Task statement: Each line that follows should be printed again exactly as it stands.

******************************

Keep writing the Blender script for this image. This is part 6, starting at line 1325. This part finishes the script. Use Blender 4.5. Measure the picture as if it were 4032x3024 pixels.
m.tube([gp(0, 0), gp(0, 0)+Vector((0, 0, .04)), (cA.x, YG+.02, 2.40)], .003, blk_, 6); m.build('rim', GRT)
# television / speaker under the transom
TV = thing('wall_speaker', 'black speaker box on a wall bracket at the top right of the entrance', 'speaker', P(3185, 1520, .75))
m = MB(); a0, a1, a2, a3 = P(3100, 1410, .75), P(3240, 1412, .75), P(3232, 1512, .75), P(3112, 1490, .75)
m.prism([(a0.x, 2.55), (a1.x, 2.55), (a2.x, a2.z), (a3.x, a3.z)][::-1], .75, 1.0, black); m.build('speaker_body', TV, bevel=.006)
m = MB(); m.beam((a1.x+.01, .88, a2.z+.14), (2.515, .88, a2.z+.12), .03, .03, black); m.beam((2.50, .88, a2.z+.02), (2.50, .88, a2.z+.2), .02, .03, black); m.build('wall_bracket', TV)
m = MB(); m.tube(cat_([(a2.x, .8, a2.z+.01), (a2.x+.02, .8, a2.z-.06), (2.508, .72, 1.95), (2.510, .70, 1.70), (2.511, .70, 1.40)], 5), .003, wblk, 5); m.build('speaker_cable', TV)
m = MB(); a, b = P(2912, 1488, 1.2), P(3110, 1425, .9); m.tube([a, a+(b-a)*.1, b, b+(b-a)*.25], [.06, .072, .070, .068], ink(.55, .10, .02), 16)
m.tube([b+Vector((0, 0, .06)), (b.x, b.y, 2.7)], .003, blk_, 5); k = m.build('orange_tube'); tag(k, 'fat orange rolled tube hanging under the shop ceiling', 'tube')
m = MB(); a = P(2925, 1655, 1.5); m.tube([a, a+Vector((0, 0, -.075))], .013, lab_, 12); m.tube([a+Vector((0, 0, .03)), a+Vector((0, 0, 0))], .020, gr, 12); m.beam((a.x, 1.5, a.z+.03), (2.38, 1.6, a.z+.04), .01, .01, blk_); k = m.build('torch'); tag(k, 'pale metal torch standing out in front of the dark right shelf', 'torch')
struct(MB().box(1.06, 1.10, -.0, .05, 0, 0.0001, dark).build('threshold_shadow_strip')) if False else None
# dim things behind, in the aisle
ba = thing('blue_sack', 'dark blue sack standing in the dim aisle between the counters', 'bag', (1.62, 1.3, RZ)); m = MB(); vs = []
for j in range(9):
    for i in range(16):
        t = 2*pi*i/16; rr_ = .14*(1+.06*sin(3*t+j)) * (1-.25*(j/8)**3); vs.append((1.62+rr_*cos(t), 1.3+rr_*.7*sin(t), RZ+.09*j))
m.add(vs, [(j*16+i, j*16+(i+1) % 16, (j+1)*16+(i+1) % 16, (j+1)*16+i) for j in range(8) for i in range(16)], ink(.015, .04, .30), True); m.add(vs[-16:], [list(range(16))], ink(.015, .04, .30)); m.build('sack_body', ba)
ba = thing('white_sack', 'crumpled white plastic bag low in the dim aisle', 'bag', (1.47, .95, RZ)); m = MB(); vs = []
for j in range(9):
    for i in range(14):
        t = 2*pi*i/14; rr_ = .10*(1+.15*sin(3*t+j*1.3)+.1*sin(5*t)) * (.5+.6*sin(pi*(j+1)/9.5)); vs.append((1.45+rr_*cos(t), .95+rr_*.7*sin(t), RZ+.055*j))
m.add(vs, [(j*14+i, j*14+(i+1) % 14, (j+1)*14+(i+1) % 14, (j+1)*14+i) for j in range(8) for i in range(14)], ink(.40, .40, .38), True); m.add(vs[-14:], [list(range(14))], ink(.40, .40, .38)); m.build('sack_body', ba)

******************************

Reply:
Keep writing the Blender script for this image. This is part 6, starting at line 1325. This part finishes the script. Use Blender 4.5. Measure the picture as if it were 4032x3024 pixels.
m.tube([gp(0, 0), gp(0, 0)+Vector((0, 0, .04)), (cA.x, YG+.02, 2.40)], .003, blk_, 6); m.build('rim', GRT)
# television / speaker under the transom
TV = thing('wall_speaker', 'black speaker box on a wall bracket at the top right of the entrance', 'speaker', P(3185, 1520, .75))
m = MB(); a0, a1, a2, a3 = P(3100, 1410, .75), P(3240, 1412, .75), P(3232, 1512, .75), P(3112, 1490, .75)
m.prism([(a0.x, 2.55), (a1.x, 2.55), (a2.x, a2.z), (a3.x, a3.z)][::-1], .75, 1.0, black); m.build('speaker_body', TV, bevel=.006)
m = MB(); m.beam((a1.x+.01, .88, a2.z+.14), (2.515, .88, a2.z+.12), .03, .03, black); m.beam((2.50, .88, a2.z+.02), (2.50, .88, a2.z+.2), .02, .03, black); m.build('wall_bracket', TV)
m = MB(); m.tube(cat_([(a2.x, .8, a2.z+.01), (a2.x+.02, .8, a2.z-.06), (2.508, .72, 1.95), (2.510, .70, 1.70), (2.511, .70, 1.40)], 5), .003, wblk, 5); m.build('speaker_cable', TV)
m = MB(); a, b = P(2912, 1488, 1.2), P(3110, 1425, .9); m.tube([a, a+(b-a)*.1, b, b+(b-a)*.25], [.06, .072, .070, .068], ink(.55, .10, .02), 16)
m.tube([b+Vector((0, 0, .06)), (b.x, b.y, 2.7)], .003, blk_, 5); k = m.build('orange_tube'); tag(k, 'fat orange rolled tube hanging under the shop ceiling', 'tube')
m = MB(); a = P(2925, 1655, 1.5); m.tube([a, a+Vector((0, 0, -.075))], .013, lab_, 12); m.tube([a+Vector((0, 0, .03)), a+Vector((0, 0, 0))], .020, gr, 12); m.beam((a.x, 1.5, a.z+.03), (2.38, 1.6, a.z+.04), .01, .01, blk_); k = m.build('torch'); tag(k, 'pale metal torch standing out in front of the dark right shelf', 'torch')
struct(MB().box(1.06, 1.10, -.0, .05, 0, 0.0001, dark).build('threshold_shadow_strip')) if False else None
# dim things behind, in the aisle
ba = thing('blue_sack', 'dark blue sack standing in the dim aisle between the counters', 'bag', (1.62, 1.3, RZ)); m = MB(); vs = []
for j in range(9):
    for i in range(16):
        t = 2*pi*i/16; rr_ = .14*(1+.06*sin(3*t+j)) * (1-.25*(j/8)**3); vs.append((1.62+rr_*cos(t), 1.3+rr_*.7*sin(t), RZ+.09*j))
m.add(vs, [(j*16+i, j*16+(i+1) % 16, (j+1)*16+(i+1) % 16, (j+1)*16+i) for j in range(8) for i in range(16)], ink(.015, .04, .30), True); m.add(vs[-16:], [list(range(16))], ink(.015, .04, .30)); m.build('sack_body', ba)
ba = thing('white_sack', 'crumpled white plastic bag low in the dim aisle', 'bag', (1.47, .95, RZ)); m = MB(); vs = []
for j in range(9):
    for i in range(14):
        t = 2*pi*i/14; rr_ = .10*(1+.15*sin(3*t+j*1.3)+.1*sin(5*t)) * (.5+.6*sin(pi*(j+1)/9.5)); vs.append((1.45+rr_*cos(t), .95+rr_*.7*sin(t), RZ+.055*j))
m.add(vs, [(j*14+i, j*14+(i+1) % 14, (j+1)*14+(i+1) % 14, (j+1)*14+i) for j in range(8) for i in range(14)], ink(.40, .40, .38), True); m.add(vs[-14:], [list(range(14))], ink(.40, .40, .38)); m.build('sack_body', ba)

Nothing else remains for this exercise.